**Given exercise:** Make an exact copy of all the data.

**Data entries:**
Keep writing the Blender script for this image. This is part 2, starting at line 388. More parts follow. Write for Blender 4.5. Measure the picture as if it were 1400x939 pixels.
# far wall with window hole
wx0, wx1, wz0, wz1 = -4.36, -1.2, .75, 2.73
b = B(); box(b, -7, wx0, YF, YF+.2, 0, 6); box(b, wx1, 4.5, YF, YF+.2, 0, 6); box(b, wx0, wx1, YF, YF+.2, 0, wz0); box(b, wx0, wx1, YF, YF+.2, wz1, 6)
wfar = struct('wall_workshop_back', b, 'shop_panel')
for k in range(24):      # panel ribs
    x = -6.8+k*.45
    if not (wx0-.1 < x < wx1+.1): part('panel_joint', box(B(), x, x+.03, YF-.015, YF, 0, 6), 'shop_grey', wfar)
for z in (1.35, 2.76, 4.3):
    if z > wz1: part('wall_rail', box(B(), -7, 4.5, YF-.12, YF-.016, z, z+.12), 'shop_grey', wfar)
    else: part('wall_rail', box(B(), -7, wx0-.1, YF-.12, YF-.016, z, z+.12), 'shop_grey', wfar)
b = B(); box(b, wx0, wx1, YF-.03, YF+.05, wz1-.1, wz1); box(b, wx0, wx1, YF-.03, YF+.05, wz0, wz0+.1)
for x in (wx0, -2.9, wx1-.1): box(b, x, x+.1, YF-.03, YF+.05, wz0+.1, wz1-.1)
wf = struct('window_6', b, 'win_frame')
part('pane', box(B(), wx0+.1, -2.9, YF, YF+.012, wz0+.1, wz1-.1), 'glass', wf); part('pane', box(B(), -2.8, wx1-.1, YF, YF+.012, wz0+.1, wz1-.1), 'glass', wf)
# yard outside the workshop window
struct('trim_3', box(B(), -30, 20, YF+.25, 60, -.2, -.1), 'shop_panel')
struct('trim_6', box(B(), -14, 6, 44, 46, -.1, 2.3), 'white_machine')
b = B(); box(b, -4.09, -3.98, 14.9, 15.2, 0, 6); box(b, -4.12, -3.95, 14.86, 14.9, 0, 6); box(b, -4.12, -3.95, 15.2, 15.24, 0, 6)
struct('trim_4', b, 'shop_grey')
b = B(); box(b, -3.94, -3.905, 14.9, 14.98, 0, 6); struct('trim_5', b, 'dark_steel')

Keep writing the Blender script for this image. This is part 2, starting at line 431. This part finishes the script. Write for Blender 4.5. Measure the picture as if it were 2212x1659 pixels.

**Result of the task:**
Keep writing the Blender script for this image. This is part 2, starting at line 388. More parts follow. Write for Blender 4.5. Measure the picture as if it were 1400x939 pixels.
# far wall with window hole
wx0, wx1, wz0, wz1 = -4.36, -1.2, .75, 2.73
b = B(); box(b, -7, wx0, YF, YF+.2, 0, 6); box(b, wx1, 4.5, YF, YF+.2, 0, 6); box(b, wx0, wx1, YF, YF+.2, 0, wz0); box(b, wx0, wx1, YF, YF+.2, wz1, 6)
wfar = struct('wall_workshop_back', b, 'shop_panel')
for k in range(24):      # panel ribs
    x = -6.8+k*.45
    if not (wx0-.1 < x < wx1+.1): part('panel_joint', box(B(), x, x+.03, YF-.015, YF, 0, 6), 'shop_grey', wfar)
for z in (1.35, 2.76, 4.3):
    if z > wz1: part('wall_rail', box(B(), -7, 4.5, YF-.12, YF-.016, z, z+.12), 'shop_grey', wfar)
    else: part('wall_rail', box(B(), -7, wx0-.1, YF-.12, YF-.016, z, z+.12), 'shop_grey', wfar)
b = B(); box(b, wx0, wx1, YF-.03, YF+.05, wz1-.1, wz1); box(b, wx0, wx1, YF-.03, YF+.05, wz0, wz0+.1)
for x in (wx0, -2.9, wx1-.1): box(b, x, x+.1, YF-.03, YF+.05, wz0+.1, wz1-.1)
wf = struct('window_6', b, 'win_frame')
part('pane', box(B(), wx0+.1, -2.9, YF, YF+.012, wz0+.1, wz1-.1), 'glass', wf); part('pane', box(B(), -2.8, wx1-.1, YF, YF+.012, wz0+.1, wz1-.1), 'glass', wf)
# yard outside the workshop window
struct('trim_3', box(B(), -30, 20, YF+.25, 60, -.2, -.1), 'shop_panel')
struct('trim_6', box(B(), -14, 6, 44, 46, -.1, 2.3), 'white_machine')
b = B(); box(b, -4.09, -3.98, 14.9, 15.2, 0, 6); box(b, -4.12, -3.95, 14.86, 14.9, 0, 6); box(b, -4.12, -3.95, 15.2, 15.24, 0, 6)
struct('trim_4', b, 'shop_grey')
b = B(); box(b, -3.94, -3.905, 14.9, 14.98, 0, 6); struct('trim_5', b, 'dark_steel')

Keep writing the Blender script for this image. This is part 2, starting at line 431. This part finishes the script. Write for Blender 4.5. Measure the picture as if it were 2212x1659 pixels.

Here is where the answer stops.